HUT ABRI memang kerap menonjolkan kemegahan. Namun, bukan berarti HUT ABRI tak pernah digelar sederhana. HUT ABRI pernah tercatat digelar sederhana pada HUT ABRI Ke-20 pada 5 Oktober 1965. Atau selepas Gerakan 30 September (G30S). Suasana berduka membuat HUT ABRI ke-20 diselenggarakan secara sederhana.

Sisanya, HUT ABRI yang sederhana pernah diselenggarakan pada 5 Oktober 1983 di Lapangan Parkir Timur Senayan. Kala itu, Indonesia terkena resesi. Ekonomi Indonesia berada dalam level mengkhawatirkan. Panglima ABRI, Benny Moerdani pun menggelar HUT yang cukup sederhana.

Mereka tak ingin bermewah-mewah di atas penderitaan rakyat. Tiada pesawat jet yang menderu. Tiada aksi demonstrasi batalyon, dan tiada hidangan makanan yang melimpah.
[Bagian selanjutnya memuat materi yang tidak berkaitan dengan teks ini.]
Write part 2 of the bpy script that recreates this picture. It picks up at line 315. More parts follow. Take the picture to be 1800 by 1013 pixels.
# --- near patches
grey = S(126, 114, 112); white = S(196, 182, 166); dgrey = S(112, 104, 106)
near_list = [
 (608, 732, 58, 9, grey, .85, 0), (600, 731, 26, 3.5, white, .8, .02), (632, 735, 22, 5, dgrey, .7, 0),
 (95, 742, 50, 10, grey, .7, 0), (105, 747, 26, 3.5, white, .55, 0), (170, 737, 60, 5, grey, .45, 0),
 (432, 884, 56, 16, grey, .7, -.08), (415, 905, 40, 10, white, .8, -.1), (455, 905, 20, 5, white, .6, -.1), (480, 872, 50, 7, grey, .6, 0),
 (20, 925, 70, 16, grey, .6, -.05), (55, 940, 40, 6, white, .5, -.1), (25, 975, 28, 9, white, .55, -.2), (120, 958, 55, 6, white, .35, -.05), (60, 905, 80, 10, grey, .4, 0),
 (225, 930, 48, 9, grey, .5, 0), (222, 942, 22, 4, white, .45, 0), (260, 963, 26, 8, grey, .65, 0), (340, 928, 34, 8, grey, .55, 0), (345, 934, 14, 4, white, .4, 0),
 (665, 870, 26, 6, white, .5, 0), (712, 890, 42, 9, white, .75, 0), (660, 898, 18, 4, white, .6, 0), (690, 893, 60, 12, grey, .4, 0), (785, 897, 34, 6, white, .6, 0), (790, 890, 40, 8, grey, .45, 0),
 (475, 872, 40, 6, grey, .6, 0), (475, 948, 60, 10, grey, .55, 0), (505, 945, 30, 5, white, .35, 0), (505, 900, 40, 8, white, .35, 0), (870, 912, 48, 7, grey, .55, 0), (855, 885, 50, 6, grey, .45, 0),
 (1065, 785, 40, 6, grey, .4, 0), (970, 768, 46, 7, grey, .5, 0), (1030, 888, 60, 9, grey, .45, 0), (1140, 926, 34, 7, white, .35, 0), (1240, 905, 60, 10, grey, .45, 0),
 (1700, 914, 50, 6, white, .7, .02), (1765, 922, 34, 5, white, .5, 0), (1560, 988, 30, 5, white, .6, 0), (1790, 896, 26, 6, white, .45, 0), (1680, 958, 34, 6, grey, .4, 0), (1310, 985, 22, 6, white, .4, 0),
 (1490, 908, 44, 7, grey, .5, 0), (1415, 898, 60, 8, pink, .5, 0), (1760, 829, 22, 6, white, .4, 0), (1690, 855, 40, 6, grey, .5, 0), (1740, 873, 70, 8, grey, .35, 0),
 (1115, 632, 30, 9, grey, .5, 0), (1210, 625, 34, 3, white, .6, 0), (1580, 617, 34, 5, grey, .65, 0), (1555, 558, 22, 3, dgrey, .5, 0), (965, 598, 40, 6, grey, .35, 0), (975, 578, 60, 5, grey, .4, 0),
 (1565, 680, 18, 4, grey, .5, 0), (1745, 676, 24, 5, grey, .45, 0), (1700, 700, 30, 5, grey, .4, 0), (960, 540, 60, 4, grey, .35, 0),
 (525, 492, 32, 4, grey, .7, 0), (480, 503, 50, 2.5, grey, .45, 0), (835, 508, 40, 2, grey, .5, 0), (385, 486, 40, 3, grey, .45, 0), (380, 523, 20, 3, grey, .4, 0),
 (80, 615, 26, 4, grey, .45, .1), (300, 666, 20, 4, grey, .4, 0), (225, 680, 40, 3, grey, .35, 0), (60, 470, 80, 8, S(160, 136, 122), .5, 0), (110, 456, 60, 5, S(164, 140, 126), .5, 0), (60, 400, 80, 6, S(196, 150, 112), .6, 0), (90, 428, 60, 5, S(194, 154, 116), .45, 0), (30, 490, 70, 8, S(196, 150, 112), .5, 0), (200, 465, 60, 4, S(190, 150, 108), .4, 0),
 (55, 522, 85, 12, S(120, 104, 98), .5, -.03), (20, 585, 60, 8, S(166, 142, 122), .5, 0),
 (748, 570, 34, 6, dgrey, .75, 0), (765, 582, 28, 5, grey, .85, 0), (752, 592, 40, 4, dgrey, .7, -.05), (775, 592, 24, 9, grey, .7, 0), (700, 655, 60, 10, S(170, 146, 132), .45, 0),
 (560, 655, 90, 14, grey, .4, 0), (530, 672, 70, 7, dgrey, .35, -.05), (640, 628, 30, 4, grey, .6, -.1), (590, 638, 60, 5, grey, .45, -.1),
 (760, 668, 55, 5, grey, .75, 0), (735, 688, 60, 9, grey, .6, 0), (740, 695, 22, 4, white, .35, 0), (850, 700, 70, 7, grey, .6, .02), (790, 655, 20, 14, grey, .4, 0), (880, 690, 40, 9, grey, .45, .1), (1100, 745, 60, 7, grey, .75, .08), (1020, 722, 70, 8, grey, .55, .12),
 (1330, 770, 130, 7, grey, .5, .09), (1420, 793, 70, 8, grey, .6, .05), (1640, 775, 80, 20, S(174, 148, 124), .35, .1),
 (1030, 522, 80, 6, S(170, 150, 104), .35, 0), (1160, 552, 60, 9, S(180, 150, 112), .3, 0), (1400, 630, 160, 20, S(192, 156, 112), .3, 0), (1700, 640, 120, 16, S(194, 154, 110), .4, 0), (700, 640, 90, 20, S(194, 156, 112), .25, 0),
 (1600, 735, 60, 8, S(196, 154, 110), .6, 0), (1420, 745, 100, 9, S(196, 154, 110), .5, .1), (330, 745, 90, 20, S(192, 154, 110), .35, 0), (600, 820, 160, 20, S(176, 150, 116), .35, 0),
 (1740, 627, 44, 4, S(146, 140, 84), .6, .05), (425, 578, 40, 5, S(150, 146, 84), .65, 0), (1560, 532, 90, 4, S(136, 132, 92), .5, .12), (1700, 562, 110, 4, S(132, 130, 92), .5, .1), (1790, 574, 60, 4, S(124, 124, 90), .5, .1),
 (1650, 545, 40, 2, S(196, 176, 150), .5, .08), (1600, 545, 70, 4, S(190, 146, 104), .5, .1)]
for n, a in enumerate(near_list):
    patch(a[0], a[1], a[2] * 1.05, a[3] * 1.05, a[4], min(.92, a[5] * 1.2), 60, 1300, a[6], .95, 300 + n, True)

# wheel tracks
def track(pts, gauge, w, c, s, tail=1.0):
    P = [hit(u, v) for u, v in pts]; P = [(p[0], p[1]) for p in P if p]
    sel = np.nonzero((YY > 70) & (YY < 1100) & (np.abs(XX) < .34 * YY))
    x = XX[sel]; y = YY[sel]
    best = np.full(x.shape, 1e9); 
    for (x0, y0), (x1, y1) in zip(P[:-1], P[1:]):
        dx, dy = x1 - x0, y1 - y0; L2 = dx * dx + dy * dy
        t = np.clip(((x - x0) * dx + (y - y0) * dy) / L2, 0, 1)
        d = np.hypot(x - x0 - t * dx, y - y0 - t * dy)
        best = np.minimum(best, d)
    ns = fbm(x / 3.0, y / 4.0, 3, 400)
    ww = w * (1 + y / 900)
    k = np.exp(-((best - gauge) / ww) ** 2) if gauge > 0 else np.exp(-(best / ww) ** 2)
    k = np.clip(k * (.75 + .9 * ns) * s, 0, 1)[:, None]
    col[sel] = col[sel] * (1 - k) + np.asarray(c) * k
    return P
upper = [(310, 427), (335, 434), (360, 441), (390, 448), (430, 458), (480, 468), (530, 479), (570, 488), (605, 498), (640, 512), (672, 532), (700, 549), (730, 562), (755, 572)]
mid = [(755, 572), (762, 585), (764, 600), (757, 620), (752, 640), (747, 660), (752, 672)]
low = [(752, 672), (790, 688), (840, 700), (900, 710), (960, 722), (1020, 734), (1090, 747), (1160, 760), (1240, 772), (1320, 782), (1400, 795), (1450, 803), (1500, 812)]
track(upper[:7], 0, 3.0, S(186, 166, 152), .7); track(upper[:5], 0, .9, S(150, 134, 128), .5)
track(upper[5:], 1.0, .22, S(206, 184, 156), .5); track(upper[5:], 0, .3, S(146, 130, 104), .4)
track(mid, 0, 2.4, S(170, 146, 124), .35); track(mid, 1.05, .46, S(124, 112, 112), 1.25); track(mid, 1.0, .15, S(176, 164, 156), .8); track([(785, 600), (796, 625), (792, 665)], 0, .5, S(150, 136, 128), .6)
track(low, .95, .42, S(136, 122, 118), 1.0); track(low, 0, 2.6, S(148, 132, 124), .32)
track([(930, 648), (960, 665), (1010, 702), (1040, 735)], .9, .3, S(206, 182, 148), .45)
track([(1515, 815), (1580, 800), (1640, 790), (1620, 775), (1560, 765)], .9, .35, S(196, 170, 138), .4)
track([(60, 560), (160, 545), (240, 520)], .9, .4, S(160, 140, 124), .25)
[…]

Empunya kuasa hanya menyediakan sepotong kue dan air saja untuk para hadirin dan tamu undangan.

Tamu-tamu yang hadir dalam perayaan HUT ABRI. (Wikimedia Commons)

Perayaan itu dilakukan dengan efisien. Sekalipun Presiden Indonesia, Soeharto hadir. Orang nomor satu Indonesia mengungkap kesederhanaan tak jadi masalah. sebab, yang utama adalah ABRI dapat mengabdi kepada rakyat, bangsa, dan negara.   

“Tidak ada demonstrasi kegiatan operasional atau kemahiran militer itu telah dipertimbangkan jauh-jauh hari. Panglima ABRI Jenderal  L. Benny Moerdani memang menghendakinya. Kesederhanaan ini bukanlah berarti berkurangnya penghormatan dan penghargaan kita terhadap Hari ABRI kebanggaan kita itu, kata Jenderal Benny pada pidatonya di TVRI.”

“Alasan kesederhanaan ini menurut Pangab adalah keprihatinan yang mendalam akan keselamatan kesinambungan pembangunan nasional yang sedang dihambat kesulitan akibat resesi dunia. Namun, tak berarti ABRI, di bawah Jenderal Benny, adalah ABRI masa resesi. Di balik itu semua, Jenderal Benny agaknya memanfaatkan Hari ABRI itu sebagai titik awal dan suatu kebijaksanaan baru: bagaimana menyusun suatu ABRI yang cocok untuk Indonesia kini dan di masa depan yang nampak,” tertulis dalam laporan Majalah Tempo berjudul Penghematan, Tanpa Panggung (1983).